В присутствии Ницше Вагнер писал в то время «Гибель богов». Страница за страницей на глазах у Ницше мерно и безостановочно создавалось новое творение, как бы изливаясь из невидимого источника. Вагнер, мысль которого никогда не истощалась, в это же время писал историю своей жизни. Ницше получил эту рукопись с тайным поручением отдать ее в печать и ограничить издание 12 экземплярами. Он давал Ницше и более интимные семейные поручения. На Рождество Вагнер готовил для своих детей «петрушку» — ему хотелось, чтобы были изящные фигурки: черти, ангелы. Г-жа Козима Вагнер поручает Ницше закупить все это в Базеле. «Я все забываю, что вы ведь профессор, доктор филологии, — мило говорит она ему, — и думаю только о том, что вам 25 лет». Ницше обошел все базельские магазины, но не нашел ничего подходящего и написал в Париж, чтобы оттуда прислали в Трибшен самых страшных чертей и самых прекрасных ангелов. Ницше получает приглашение смотреть «петрушку» и проводит все Рождество в семье Вагнера, в сердечной, интимной обстановке. Г-жа Вагнер подарила ему французское издание Монтеня, которого он еще не читал и которого так полюбил впоследствии. Г-жа Вагнер поступила неосторожно: для молодого ума Монтень был опасным автором.

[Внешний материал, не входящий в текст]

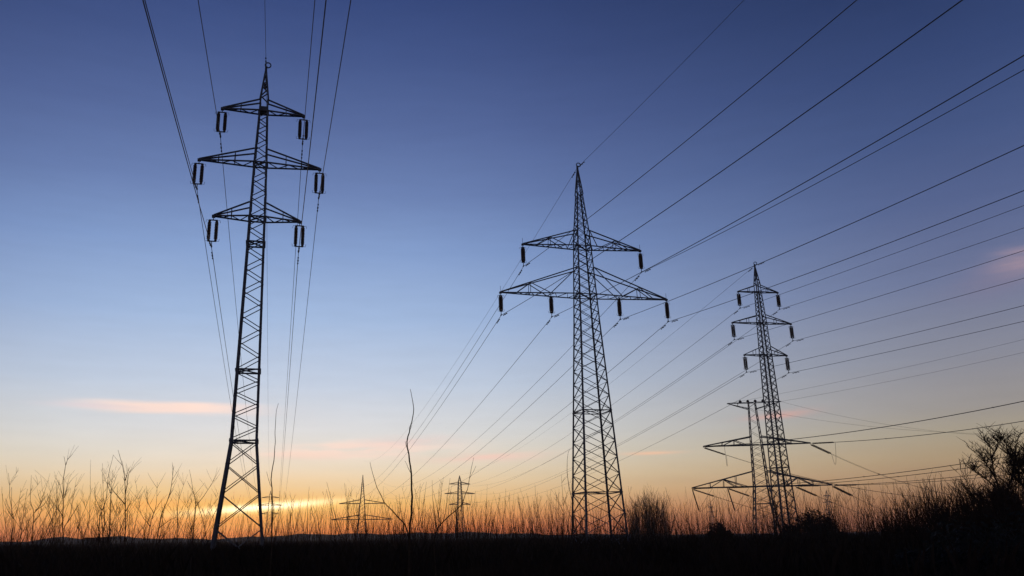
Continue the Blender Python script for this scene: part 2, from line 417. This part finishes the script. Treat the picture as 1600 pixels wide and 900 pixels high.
# far pylons
def far_barrel(px, top_y, H, psi, k, label, w=.3):
    d = ray(px, top_y); D_ = (H - 1.7) / d.z
    o = pylon('lattice_pylon', (d.x * D_, d.y * D_, 0), psi,
              [(0, 2.6), (12, 1.6), (22.4 * H / 34, 1.1), (30.4 * H / 34, .7), (31.2 * H / 34, .6), (H, .1)],
              [(0, 12, 4, 'X'), (12, 22.4 * H / 34, 5, 'X'), (22.4 * H / 34, 30.4 * H / 34, 5, 'X')],
              [dict(z=z * H / 34, rise=1.1, a=(-a * k, a * k), posts=(.5,), n=4, w=w, susp=False) for z, a in ((29.4, 2.78), (24.3, 4.04), (18.6, 2.83))],
              [12], .38, .17, 31.2 * H / 34, M['far_steel'], detail=False)
    tag(o, label, 'pylon', 'distant pylons'); return o, D_
A2, DA2 = far_barrel(423, 767, 34, radians(10.9), 2.1, 'small distant three-armed pylon seen against the brightest glow of the sunset')
C2, DC2 = far_barrel(718, 743, 34, radians(16), 2.1, 'small distant three-armed pylon behind the leaning sapling')
d = ray(567, 742); DB2 = (38 - 1.7) / d.z
B2 = pylon('lattice_pylon', (d.x * DB2, d.y * DB2, 0), radians(4),
           [(0, 3.0), (12.3, 1.9), (21.4, 1.4), (27, .9), (38, .15)],
           [(0, 12.3, 4, 'X'), (12.3, 21.4, 4, 'X'), (21.4, 33, 7, 'X')],
           [dict(z=21.4, rise=2.2, a=(-13.6, 13.6), posts=(.5,), n=6, w=.38, susp=False), dict(z=12.3, rise=2.6, a=(-18.0, 18.0), posts=(.4,), n=8, w=.4, susp=False)],
           [12.3], .46, .2, 33.0, M['far_steel'], detail=False)
tag(B2, 'distant pylon with a pointed top and two very wide arms', 'pylon', 'distant pylons')
far_barrel(1110, 786, 34, radians(30), 1.6, 'tiny distant pylon under the low arm of the flat-topped pylon', .2)
far_barrel(1291, 766, 34, radians(20), 1.3, 'tiny distant pylon rising behind the low dark bush', .2)

# ------------------------------------------------------------------ wires
def catenary(p, q, sag, n=48):
    return [p.lerp(q, t / n) - Vector((0, 0, 4 * sag * (t / n) * (1 - t / n))) for t in range(n + 1)]
def damper_on(wire, pts_dir, p0, dist):
    """a stockbridge damper hanging under the cable at DIST from the clamp"""
    c = p0 + pts_dir * dist; b = MB(); u = pts_dir
    b.bar(c, c - Vector((0, 0, .10)), .05)
    b.tube([c - u * .22 - Vector((0, 0, .12)), c + u * .22 - Vector((0, 0, .12))], .014, 4)
    for s in (-1, 1):
        e = c + u * (.22 * s) - Vector((0, 0, .12)); b.tube([e - u * .09, e - u * .05, e + u * .05, e + u * .09], [.03, .052, .052, .03], 6)
    b.build('vibration_damper', M['steel'], wire)
def conductor(name, label, group, clamp, far, near, sf, sn, r, damp=True):
    b = MB(); f = catenary(clamp, far, sf); nr = catenary(clamp, near, sn)
    b.tube(list(reversed(f)) + nr[1:], r, 5)
    o = tag(b.build(name, M['cable'], None, True), label, 'cable', group)
    if damp:
        for seg in (f, nr):
            u = (seg[1] - seg[0]).normalized()
            a = MB(); a.tube([clamp, clamp + u * .9], r * 1.9, 5)
            damper_on(o, u, clamp, 1.0); damper_on(o, u, clamp, 1.55)
    return o
def line(P, psi, H, pts, near, far, tail, r=.022, re=.016, group=''):
    """near/far: (centre, dz, sag, psi2, armscale)"""
    for key, (a, z, label) in pts.items():
        e = key == 'E'
        c = Vector((P[0], P[1], H - .12)) if e else V3(P, psi, a, z - INS)
        ends = []
        for (ctr, dz, sag, p2, k) in (far, near):
            ends.append((Vector((*ctr, c.z + dz)) if e else V3(ctr, p2, a * k, c.z + dz), sag * (.8 if e else 1)))
        conductor('earth_wire' if e else 'conductor_wire', label + ' ' + tail, group, c, ends[0][0], ends[1][0], ends[0][1], ends[1][1], re if e else r, damp=True)
def behind(P, psi, daz, L):
    az = psi + radians(daz); return (P[0] + sin(az) * L, P[1] - cos(az) * L)
NT, TW = 'facing the two-armed pylon', 'facing away from the two-armed pylon'
line(PA, psA, 34, {
    'E': (0, 0, 'thin earth wire over the peak'),
    'TL': (-2.78, 30.35, 'power cable at the top arm ' + TW + ','), 'TR': (2.78, 30.35, 'power cable at the top arm ' + NT + ','),
    'ML': (-4.04, 26.35, 'power cable at the middle arm ' + TW + ','), 'MR': (4.04, 26.35, 'power cable at the middle arm ' + NT + ','),
    'LL': (-2.83, 22.35, 'power cable at the lowest arm ' + TW + ','), 'LR': (2.83, 22.35, 'power cable at the lowest arm ' + NT + ',')},
    (behind(PA, psA, -.877, 200), .51, 4.45, radians(12.44), 1.0), ((-129.3, 592.9), .56, 10.1, radians(10.9), 2.0), 'of the tallest pylon', group='cables of the tallest pylon')
ST, SB = 'on the tallest pylon side', 'on the flat-topped pylon side'
line(PB, psB, 36, {
    'E': (0, 0, 'thin earth wire over the peak'),
    'UL': (-5.8, 27.6, 'power cable at the upper arm ' + ST), 'UR': (5.8, 27.6, 'power cable at the upper arm ' + SB),
    'LL': (-8.06, 22.85, 'power cable at the lower arm tip ' + ST), 'LR': (8.06, 22.85, 'power cable at the lower arm tip ' + SB),
    'IL': (-3.3, 22.88, 'power cable midway along the lower arm ' + ST), 'IR': (3.3, 22.88, 'power cable midway along the lower arm ' + SB)},
    (behind(PB, psB, 1.436, 199.7), 4.46, 5.97, radians(14.24), 1.0), ((-56.2, 508.3), 10.4, 11.2, radians(6.8), 1.6), 'of the two-armed pylon', group='cables of the two-armed pylon')
SN, SF = 'near the two-armed pylon', 'away from the two-armed pylon'
line(PC, psC, 34, {
    'E': (0, 0, 'thin earth wire over the peak'),
    'TL': (-2.6, 30.35, 'power cable at the top arm end ' + SN), 'TR': (2.6, 30.35, 'power cable at the top arm end ' + SF),
    'ML': (-3.82, 26.35, 'power cable at the middle arm ' + SN), 'MR': (3.82, 26.35, 'power cable at the middle arm ' + SF),
    'LL': (-2.72, 22.35, 'power cable at the lowest arm ' + SN), 'LR': (2.72, 22.35, 'power cable at the lowest arm ' + SF)},
    (behind(PC, psC, 8.453, 200), 2.3, 3.0, radians(10.3), 1.0), ((1.46, 466.6), .35, 6.24, radians(23), 1.9), 'of the slim pylon', group='cables of the slim pylon')

# the strain pylon: slanting strings both ways, twin cables, jumper loops
def strain_span(tipl, far, sag, sl, label, twin=True, n=60):
    """string of insulators + twin cable from an arm point"""
    pts = catenary(tipl, far, sag, n); u = (pts[1] - pts[0]).normalized()
    side = Vector((u.y, -u.x, 0)).normalized()
    inv = D.matrix_world.inverted()
    e = tipl + u * sl
    if sl:
        s = MB()
        for k in (-.32, .32):
            L = sl - .8; N = 16
            p0 = tipl + u * .4 + side * k; pp = []; rr = []
            for i in range(N):
                for f_, rk in ((0, .06), (.3, .17), (.6, .16), (.85, .06)):
                    pp.append(p0 + u * (L * (i + f_) / N)); rr.append(rk)
            s.tube(pp, rr, 7)
        for dd in (.35, sl - .35): s.bar(tipl + u * dd - side * .32, tipl + u * dd + side * .32, .1)
        s.bar(tipl, tipl + u * .35, .08); s.bar(e - u * .35, e, .08)
        s.v = [inv @ v for v in s.v]
        s.build('strain_insulator', M['porcelain'], D)
    b = MB(); tail = [e.lerp(far, t / n) - Vector((0, 0, 4 * sag * (t / n) * (1 - t / n))) for t in range(n + 1)]
    near_ = far.z > tipl.z
    for k in ((-.24, .24) if twin else (0,)):
        b.tube([p + side * k for p in tail], (.036 if near_ else .027) if twin else .02, 4)
    o = tag(b.build('twin_conductor' if twin else 'earth_wire', M['cable'], None, True), label, 'cable', 'cables of the flat-topped pylon')
    if twin:
        for t in (.13, .3, .5, .7):
            p = tail[int(t * n)]; q = MB(); q.bar(p - side * .28, p + side * .28, .12, .16); q.build('spacer', M['steel'], o)
    return e
bpy.context.view_layer.update()
dt = {'ML': (-12.15, 21.6, 'middle arm tip on the willow side'), 'MR': (12.05, 21.6, 'middle arm tip on the dark tree side'),
      'LL': (-15.65, 12.0, 'lowest arm tip on the willow side'), 'LR': (15.55, 12.0, 'lowest arm tip on the dark tree side'),
      'IL': (-7.6, 12.0, 'inner lowest arm on the willow side'), 'IR': (7.6, 12.0, 'inner lowest arm on the dark tree side')}
azn, azw = radians(135.5), radians(89.2)
cn = (PD[0] + 108 * sin(azn), PD[1] + 108 * cos(azn)); cw_ = (PD[0] + 112.5 * sin(azw), PD[1] + 112.5 * cos(azw))
for k, (a, z, lab) in dt.items():
    p = V3(PD, psD, a, z)
    qn = Vector((cn[0] + a * sin(azn - pi / 2), cn[1] + a * cos(azn - pi / 2), z + 11.3))
    qw = Vector((cw_[0] + a * sin(azw - pi / 2), cw_[1] + a * cos(azw - pi / 2), z - 4.5))
    e1 = strain_span(p + Vector((.1, -.2, 0)), qn, 3.55, 5.4, 'twin cable rising from the flat-topped pylon, ' + lab)
    e2 = strain_span(p + Vector((0, .2, -.1)), qw, 10.5, 5.6, 'twin cable sinking from the flat-topped pylon, ' + lab)
    inv = D.matrix_world.inverted()
    j = MB(); low = (e1 + e2) / 2 - Vector((0, 0, 3.6))
    hang = k in ('LL', 'IL')
    if hang:
        low = p + Vector((1.2, 0, -5.3))
        h = MB(); h.tube([inv @ p, inv @ (p + (low - p) * .15), inv @ (p + (low - p) * .9), inv @ low], [.06, .15, .15, .06], 6); h.build('jumper_support', M['porcelain'], D)
    pts = []
    for t in range(13):
        t /= 12; pts.append(inv @ (e1 * (1 - t) ** 2 + (low * 2 - (e1 + e2) / 2) * 2 * t * (1 - t) + e2 * t ** 2))
    j.tube(pts, .035, 4); j.build('jumper_loop', M['cable'], D)
for a, lab in ((-5.6, 'willow'), (6.6, 'dark tree')):
    p = V3(PD, psD, a, 31.7)
    qn = Vector((cn[0] + a * sin(azn - pi / 2), cn[1] + a * cos(azn - pi / 2), 31.7 + 11.3)); qw = Vector((cw_[0] + a * sin(azw - pi / 2), cw_[1] + a * cos(azw - pi / 2), 31.7 - 4.5))
    strain_span(p, qn, 1.6, 0, 'thin earth wire rising from the flat top arm on the %s side' % lab, False)
    strain_span(p, qw, 6, 0, 'thin earth wire sinking from the flat top arm on the %s side' % lab, False)

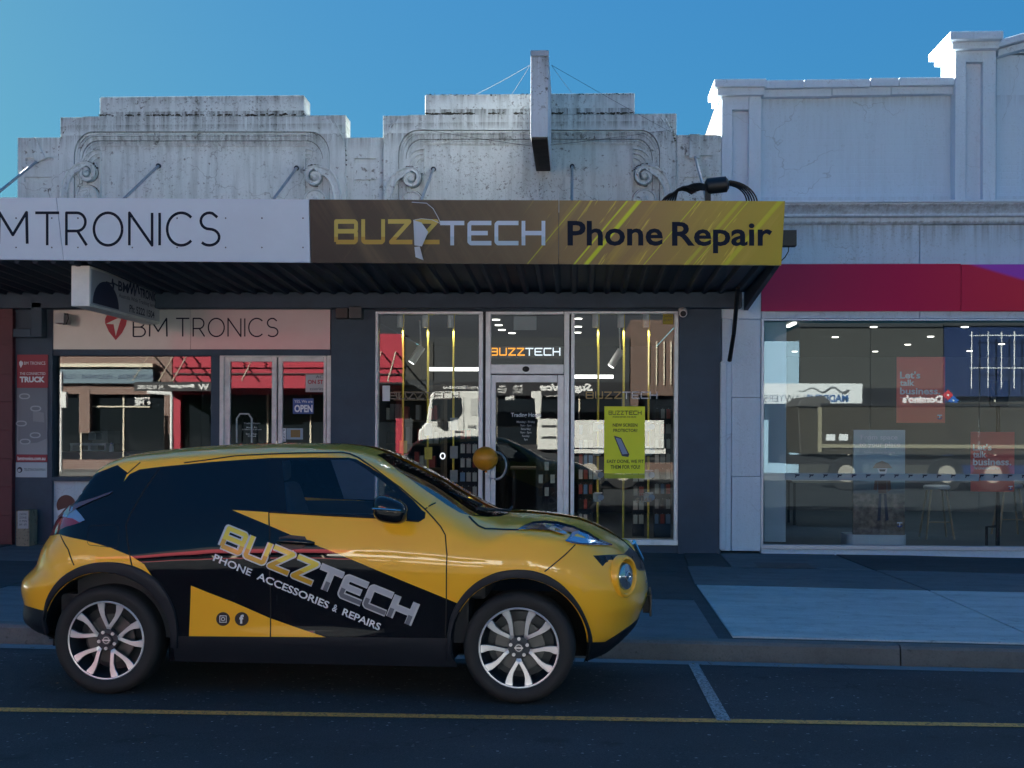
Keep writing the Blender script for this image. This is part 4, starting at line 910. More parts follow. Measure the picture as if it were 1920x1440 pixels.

«Этою зимою я должен прочесть две лекции об эстетике греческих трагиков, — писал Ницше в сентябре своему другу барону Герсдорфу, — и Вагнер приедет из Трибшена слушать меня». Вагнер не приехал, но слушать Ницше собралась многочисленная публика. Он говорит о неведомой Греции, полной волнующей тайны, о празднествах в честь бога Диониса и о том, как через это смятение духа и опьянение Греция пришла к лиризму, пению и трагическому созерцанию. Он, по-видимому, хотел дать определение вечному романтизму, оставшемуся по существу одинаковым как в Греции в VI веке, так и в Европе в XIII веке; тот же романтизм, без всякого сомнения, вдохновляет Вагнера в его уединении в Трибшене. Однако Ницше воздержался от произнесения этого имени.